Es sei möglich, die Fördermengen weiter zu steigern, in dem neue Geothermiekraftwerke gebaut werden. Freilich dauere es mindestens fünf Jahre, bis ein neu geplantes Kraftwerk in Betrieb geht. 

"Mittelfristig nur eine Ergänzung"

Der Oberrheingraben ist die für Geothermie interessanteste Region in Deutschland. Hier lohnt sich die Nutzung der Wärme aus der Tiefe besonders – man muss nicht so tief bohren, um auf Wasser mit hohen Temperaturen zu stoßen.

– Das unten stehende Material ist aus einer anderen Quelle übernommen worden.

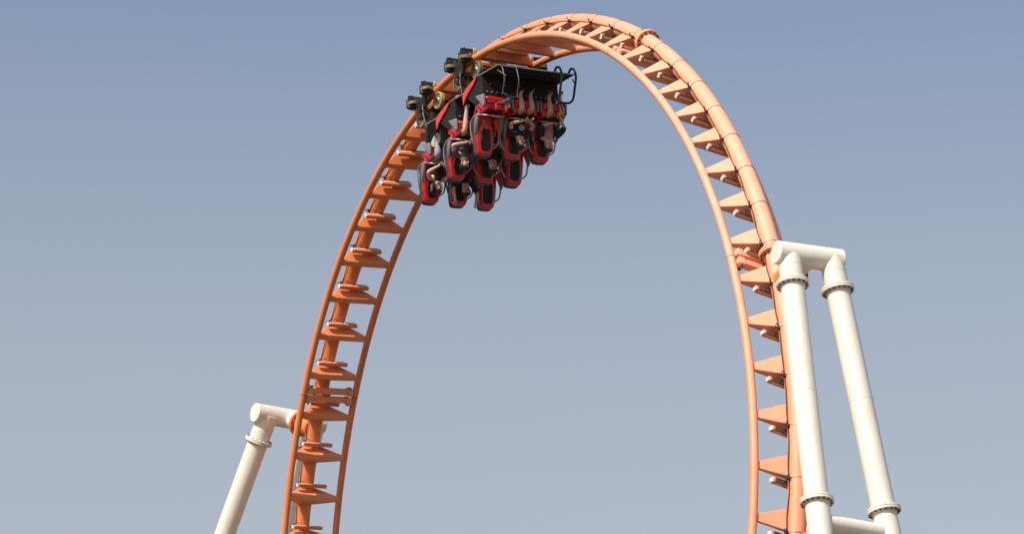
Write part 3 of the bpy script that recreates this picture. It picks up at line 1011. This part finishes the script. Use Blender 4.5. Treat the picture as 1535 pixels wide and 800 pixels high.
    if shades:
        bm = bmesh.new()
        for sy in (1, -1):
            add_box(bm, (-0.305, sy * 0.034, 0.583), (0.016, 0.055, 0.036), bev=0.006)
            add_box(bm, (-0.36, sy * 0.078, 0.588), (0.11, 0.008, 0.012))
        add_box(bm, (-0.303, 0, 0.592), (0.012, 0.03, 0.010))
        for v in bm.verts: v.co = Vector(H(v.co))
        bm_obj('sunglasses', bm, DARKM, root)
    blob('mouth', (-0.318, 0, 0.515), 0.016, LIPM, (0.5, 1.5, 0.45))
    # hair: cap over the crown, back and sides
    bm = bmesh.new(); bmesh.ops.create_icosphere(bm, subdivisions=4, radius=1)
    rng = random.Random(hash(label) % 1000)
    kill = []
    for v in bm.verts:
        n = v.co.copy()
        wob = 0.006 * math.sin(17 * n.x + 5 * n.z) * math.cos(13 * n.y) + rng.uniform(-0.003, 0.003)
        front = n.x > 0.30 and n.z < 0.52
        low = n.z < -0.45 and not long_hair
        if front or low:
            kill.append(v)
        rx, ry, rz = 0.100 + wob, 0.094 + wob, 0.098 + wob
        v.co = Vector(H((-0.405 + n.x * rx, n.y * ry, 0.590 + n.z * rz)))
    bmesh.ops.delete(bm, geom=kill, context='VERTS')
    hb_o = bm_obj('hair', bm, hair, root, 180)
    if long_hair:
        ch = []
        for k in range(9):                   # curls hanging past the crown, as she is upside down
            ang = -1.3 + 2.6 * k / 8
            x = -0.42 - 0.07 * math.cos(ang); y = 0.10 * math.sin(ang)
            p = [(x, y, 0.60), (x + rng.uniform(-.02, .04), y * 1.2 + 0.02, 0.50), (x + 0.02, y * 1.35 + 0.05, 0.60), (x + rng.uniform(-.02, .04), y * 1.3 + 0.07, 0.68), (x + 0.03, y * 1.2 + 0.09, 0.66)]
            ch.append(([H(q) for q in p], [0.034, 0.034, 0.037, 0.03, 0.018]))
        skin_mesh('hair_curls', ch, hair, root, 1)
    if print_mark:
        print_mark(root)
    if jacket:
        for sy in (1, -1):
            skin_mesh('jacket', [([(-0.30, sy * 0.12, -0.02), (-0.335, sy * 0.125, 0.14), (-0.37, sy * 0.13, 0.30), (-0.39, sy * 0.11, 0.385)], [0.10, 0.098, 0.10, 0.06]),
                                 ([(-0.37, sy * 0.13, 0.30), (-0.385, sy * 0.178, 0.365), lerp((-0.385, sy * 0.175, 0.365), elbows[0 if sy > 0 else 1], 0.95), lerp(elbows[0 if sy > 0 else 1], wrists[0 if sy > 0 else 1], 0.5)], [0.10, 0.088, 0.070, 0.056])], jacket, root, 2)
    return root

DARKM = mat('dark_eye', (0.015, 0.012, 0.01), 0.25)
LIPM = mat('lips', (0.30, 0.09, 0.08), 0.5)
def skinm(name, c):
    m = mat(name, c, 0.5, 0, 0.07, 18)
    b = m.node_tree.nodes['Principled BSDF']
    b.inputs['Subsurface Weight'].default_value = 0.08
    b.inputs['Subsurface Radius'].default_value = (0.02, 0.008, 0.004)
    return m
SK1, SK2, SK3 = skinm('fair_skin', (0.66, 0.42, 0.30)), skinm('tan_skin', (0.56, 0.33, 0.21)), skinm('warm_skin', (0.58, 0.35, 0.23))
HB, HD, HBR = mat('black_hair', (0.014, 0.011, 0.009), 0.5, 0, 0.3, 40), mat('dark_brown_hair', (0.03, 0.019, 0.012), 0.5, 0, 0.3, 40), mat('brown_curly_hair', (0.075, 0.035, 0.018), 0.5, 0, 0.35, 30)
NAVY, CHAR, BLK, DUSTY = cloth('navy_cotton', (0.012, 0.018, 0.035)), cloth('charcoal_cotton', (0.095, 0.09, 0.098)), cloth('black_cotton', (0.014, 0.014, 0.016)), cloth('dusty_pink_cotton', (0.40, 0.20, 0.175))
JEAN, KHAKI, REDSH = cloth('pale_grey_denim', (0.36, 0.40, 0.44)), cloth('dark_cotton_shorts', (0.03, 0.03, 0.035)), cloth('red_shorts', (0.42, 0.03, 0.03))
SBLK, SGRY, SWHT, SRED = cloth('black_shoe', (0.015, 0.014, 0.014), 0.6), cloth('grey_shoe', (0.13, 0.12, 0.125), 0.7), cloth('cream_sneaker', (0.62, 0.58, 0.48), 0.7), cloth('red_sneaker', (0.40, 0.07, 0.035), 0.6)
PRW = mat('pale_print', (0.62, 0.60, 0.60), 0.8)

def emblem(root):                            # round pale print on the chest
    bm = bmesh.new()
    add_disc(bm, (-0.237, 0.0, 0.255), (1, 0, 0.2), 0.062, 0.012, 24, 0, 0.043)
    add_disc(bm, (-0.237, 0.0, 0.255), (1, 0, 0.2), 0.026, 0.012, 5)
    bm_obj('shirt_print', bm, PRW, root)
def slashes(root):                           # row of short white strokes across the chest
    bm = bmesh.new()
    for k in range(6):
        y = 0.10 - 0.035 * k
        add_box(bm, (-0.239 - 2.2 * y * y, y, 0.245 - 0.014 * k), (0.010, 0.022, 0.042), Matrix.Rotation(0.4 - 0.25 * (k % 3), 3, 'X'))
    bm_obj('shirt_print', bm, PRW, root)
def dots(root):
    bm = bmesh.new()
    for y, z in ((0.035, 0.20), (-0.025, 0.20), (0.005, 0.27)):
        add_disc(bm, (-0.240, y, z), (1, 0, 0.2), 0.014, 0.012, 8)
    bm_obj('shirt_print', bm, mat('dark_print', (0.09, 0.03, 0.03), 0.8), root)

person('rider in dark shades and navy shirt with round emblem, centre of the front row', (0, 1), SK2, NAVY, KHAKI, HB, SBLK,
       ((-0.17, 0.30, 0.21), (-0.19, -0.27, 0.20)), ((-0.07, 0.09, 0.19), (-0.07, -0.10, 0.18)), head_turn=-0.35, shades=True, print_mark=emblem,
       feet=((0.05, 0.10, -0.38), (0.06, -0.14, -0.39)), knees=((0.07, 0.11, -0.04), (0.07, -0.14, -0.06)))
person('rider in open dark jacket over dusty pink shirt, far end of the front row', (0, 2), SK2, DUSTY, KHAKI, HD, SRED,
       ((-0.18, 0.28, 0.20), (-0.16, -0.33, 0.20)), ((-0.07, 0.07, 0.17), (-0.02, -0.20, 0.14)), head_turn=-0.2, print_mark=dots, jacket=NAVY, tank=True,
       feet=((0.05, 0.10, -0.38), (0.08, -0.16, -0.41)), knees=((0.07, 0.11, -0.04), (0.08, -0.18, -0.06)))
person('rider in charcoal shirt with white chest print, left end of the middle row', (1, 0), SK1, CHAR, KHAKI, HD, SGRY,
       ((-0.20, 0.34, 0.22), (-0.22, -0.28, 0.20)), ((-0.09, 0.09, 0.19), (-0.08, -0.10, 0.18)), head_turn=-0.45, print_mark=slashes,
       feet=((0.20, 0.12, -0.46), (0.12, -0.14, -0.44)))
person('rider in plain black shirt in the shaded centre seat of the middle row', (1, 1), SK3, BLK, KHAKI, HB, SBLK,
       ((-0.20, 0.27, 0.18), (-0.20, -0.27, 0.18)), ((-0.10, 0.13, 0.18), (-0.10, -0.10, 0.17)), head_turn=0.1)
person('curly brown-haired rider in black tank top and pale jeans, left end of the rear row', (2, 0), SK1, BLK, JEAN, HBR, SWHT,
       ((-0.20, 0.30, 0.29), (-0.20, -0.28, 0.27)), ((-0.09, 0.09, 0.18), (-0.08, -0.06, 0.17)), head_turn=-0.5, long_hair=True, trousers=True, tank=True,
       feet=((0.06, 0.16, -0.40), (0.06, -0.12, -0.40)))
person('rider in dark shirt with both arms dangling past the head, rear row', (2, 1), SK3, BLK, KHAKI, HB, SBLK,
       ((-0.40, 0.31, 0.54), (-0.42, -0.31, 0.60)), ((-0.44, 0.27, 0.77), (-0.47, -0.26, 0.80)), head_turn=0.15, sleeve=0.8)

Derzeit werden dort fünf Anlagen betrieben, die das Wasser aus drei bis fünf Kilometern Tiefe nach oben bringen – drei auf deutscher Seite, in Bruchsal, Insheim und Landau, zwei auf französischer, in Soultz-sous-Forêts und Rittershofen. Die Lithiumgewinnung kann dabei direkt angekoppelt werden, ohne dass die Wärme- oder Stromproduktion unterbrochen werden muss.

Die hier einsetzbare Technologie gilt als sehr umweltfreundlich. Anders als im Lithium-Dreieck Argentinien–Bolivien–Chile, wo man den Rohstoff in einem monatelangen Prozess durch Verdampfen gewinnt, wird das im hochgepumpten Wasser befindliche Lithium hier an eine Chemikalie gebunden, von der es nach der Extraktion wieder abgetrennt wird. Die Chemikalie wird dann erneut genutzt.

Dass das Thermal-Lithium genutzt werden sollte, wenn die Förderung technisch und ökonomisch funktioniert, steht wohl außer Frage. Experte Nitsch warnt allerdings vor allzu großen Optimismus: "Angesichts des globalen prognostizierten Lithiumdefizits und der geplanten Batteriefertigung wird sich die Lage speziell für Deutschland rasch zuspitzen. Das Lithium aus der Geothermie kann mittelfristig also nur eine Ergänzung darstellen."